▶ _Aim_:
Can the data below be echoed back word for word?

▶ _Data provided_:
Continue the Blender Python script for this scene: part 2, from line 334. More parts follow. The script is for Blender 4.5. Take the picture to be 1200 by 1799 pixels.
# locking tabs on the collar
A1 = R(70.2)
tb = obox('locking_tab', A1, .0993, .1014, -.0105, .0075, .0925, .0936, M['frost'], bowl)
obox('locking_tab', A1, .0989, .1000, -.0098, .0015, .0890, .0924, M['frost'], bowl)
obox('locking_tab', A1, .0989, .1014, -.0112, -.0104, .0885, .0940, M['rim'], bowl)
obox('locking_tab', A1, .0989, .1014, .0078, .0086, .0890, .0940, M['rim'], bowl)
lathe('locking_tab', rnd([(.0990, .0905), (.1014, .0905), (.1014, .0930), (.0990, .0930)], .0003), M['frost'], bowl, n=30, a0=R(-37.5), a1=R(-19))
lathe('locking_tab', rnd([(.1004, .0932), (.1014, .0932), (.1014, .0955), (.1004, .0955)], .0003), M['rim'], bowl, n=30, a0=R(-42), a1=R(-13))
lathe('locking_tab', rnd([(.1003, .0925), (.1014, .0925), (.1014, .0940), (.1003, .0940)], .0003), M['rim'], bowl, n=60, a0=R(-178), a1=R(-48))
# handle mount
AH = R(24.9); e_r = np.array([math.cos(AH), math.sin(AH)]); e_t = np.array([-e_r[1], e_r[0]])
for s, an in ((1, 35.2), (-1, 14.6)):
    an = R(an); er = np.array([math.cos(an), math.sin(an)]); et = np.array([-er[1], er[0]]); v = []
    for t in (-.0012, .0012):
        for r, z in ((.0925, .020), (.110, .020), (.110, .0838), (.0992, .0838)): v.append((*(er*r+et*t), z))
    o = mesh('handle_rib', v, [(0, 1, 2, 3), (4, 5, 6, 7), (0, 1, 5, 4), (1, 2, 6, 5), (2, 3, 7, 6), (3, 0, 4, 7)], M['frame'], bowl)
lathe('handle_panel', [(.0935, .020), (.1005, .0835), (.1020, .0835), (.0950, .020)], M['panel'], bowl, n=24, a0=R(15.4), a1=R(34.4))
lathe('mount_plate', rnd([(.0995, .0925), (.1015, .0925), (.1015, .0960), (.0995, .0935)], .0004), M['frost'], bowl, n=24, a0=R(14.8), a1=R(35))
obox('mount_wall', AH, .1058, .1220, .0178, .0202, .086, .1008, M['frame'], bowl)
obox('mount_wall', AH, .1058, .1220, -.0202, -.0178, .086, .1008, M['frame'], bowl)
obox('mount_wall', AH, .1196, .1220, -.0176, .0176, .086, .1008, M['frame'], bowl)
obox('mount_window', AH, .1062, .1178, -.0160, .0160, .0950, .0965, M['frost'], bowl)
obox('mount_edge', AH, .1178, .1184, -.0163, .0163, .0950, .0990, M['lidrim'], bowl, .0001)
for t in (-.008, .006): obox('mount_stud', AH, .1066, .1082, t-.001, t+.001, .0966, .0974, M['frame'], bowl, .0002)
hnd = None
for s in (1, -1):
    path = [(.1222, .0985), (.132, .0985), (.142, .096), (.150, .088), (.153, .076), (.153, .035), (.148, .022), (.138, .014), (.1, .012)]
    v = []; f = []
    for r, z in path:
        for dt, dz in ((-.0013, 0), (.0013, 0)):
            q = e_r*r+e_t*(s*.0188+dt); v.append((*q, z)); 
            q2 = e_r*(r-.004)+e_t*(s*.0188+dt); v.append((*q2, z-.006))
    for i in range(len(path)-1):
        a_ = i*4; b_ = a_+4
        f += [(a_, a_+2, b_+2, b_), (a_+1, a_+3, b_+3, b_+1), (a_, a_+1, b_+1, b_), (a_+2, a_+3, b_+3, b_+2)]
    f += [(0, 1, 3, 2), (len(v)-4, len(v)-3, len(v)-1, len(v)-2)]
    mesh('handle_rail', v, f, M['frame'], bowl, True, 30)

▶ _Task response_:
Continue the Blender Python script for this scene: part 2, from line 334. More parts follow. The script is for Blender 4.5. Take the picture to be 1200 by 1799 pixels.
# locking tabs on the collar
A1 = R(70.2)
tb = obox('locking_tab', A1, .0993, .1014, -.0105, .0075, .0925, .0936, M['frost'], bowl)
obox('locking_tab', A1, .0989, .1000, -.0098, .0015, .0890, .0924, M['frost'], bowl)
obox('locking_tab', A1, .0989, .1014, -.0112, -.0104, .0885, .0940, M['rim'], bowl)
obox('locking_tab', A1, .0989, .1014, .0078, .0086, .0890, .0940, M['rim'], bowl)
lathe('locking_tab', rnd([(.0990, .0905), (.1014, .0905), (.1014, .0930), (.0990, .0930)], .0003), M['frost'], bowl, n=30, a0=R(-37.5), a1=R(-19))
lathe('locking_tab', rnd([(.1004, .0932), (.1014, .0932), (.1014, .0955), (.1004, .0955)], .0003), M['rim'], bowl, n=30, a0=R(-42), a1=R(-13))
lathe('locking_tab', rnd([(.1003, .0925), (.1014, .0925), (.1014, .0940), (.1003, .0940)], .0003), M['rim'], bowl, n=60, a0=R(-178), a1=R(-48))
# handle mount
AH = R(24.9); e_r = np.array([math.cos(AH), math.sin(AH)]); e_t = np.array([-e_r[1], e_r[0]])
for s, an in ((1, 35.2), (-1, 14.6)):
    an = R(an); er = np.array([math.cos(an), math.sin(an)]); et = np.array([-er[1], er[0]]); v = []
    for t in (-.0012, .0012):
        for r, z in ((.0925, .020), (.110, .020), (.110, .0838), (.0992, .0838)): v.append((*(er*r+et*t), z))
    o = mesh('handle_rib', v, [(0, 1, 2, 3), (4, 5, 6, 7), (0, 1, 5, 4), (1, 2, 6, 5), (2, 3, 7, 6), (3, 0, 4, 7)], M['frame'], bowl)
lathe('handle_panel', [(.0935, .020), (.1005, .0835), (.1020, .0835), (.0950, .020)], M['panel'], bowl, n=24, a0=R(15.4), a1=R(34.4))
lathe('mount_plate', rnd([(.0995, .0925), (.1015, .0925), (.1015, .0960), (.0995, .0935)], .0004), M['frost'], bowl, n=24, a0=R(14.8), a1=R(35))
obox('mount_wall', AH, .1058, .1220, .0178, .0202, .086, .1008, M['frame'], bowl)
obox('mount_wall', AH, .1058, .1220, -.0202, -.0178, .086, .1008, M['frame'], bowl)
obox('mount_wall', AH, .1196, .1220, -.0176, .0176, .086, .1008, M['frame'], bowl)
obox('mount_window', AH, .1062, .1178, -.0160, .0160, .0950, .0965, M['frost'], bowl)
obox('mount_edge', AH, .1178, .1184, -.0163, .0163, .0950, .0990, M['lidrim'], bowl, .0001)
for t in (-.008, .006): obox('mount_stud', AH, .1066, .1082, t-.001, t+.001, .0966, .0974, M['frame'], bowl, .0002)
hnd = None
for s in (1, -1):
    path = [(.1222, .0985), (.132, .0985), (.142, .096), (.150, .088), (.153, .076), (.153, .035), (.148, .022), (.138, .014), (.1, .012)]
    v = []; f = []
    for r, z in path:
        for dt, dz in ((-.0013, 0), (.0013, 0)):
            q = e_r*r+e_t*(s*.0188+dt); v.append((*q, z)); 
            q2 = e_r*(r-.004)+e_t*(s*.0188+dt); v.append((*q2, z-.006))
    for i in range(len(path)-1):
        a_ = i*4; b_ = a_+4
        f += [(a_, a_+2, b_+2, b_), (a_+1, a_+3, b_+3, b_+1), (a_, a_+1, b_+1, b_), (a_+2, a_+3, b_+3, b_+2)]
    f += [(0, 1, 3, 2), (len(v)-4, len(v)-3, len(v)-1, len(v)-2)]
    mesh('handle_rail', v, f, M['frame'], bowl, True, 30)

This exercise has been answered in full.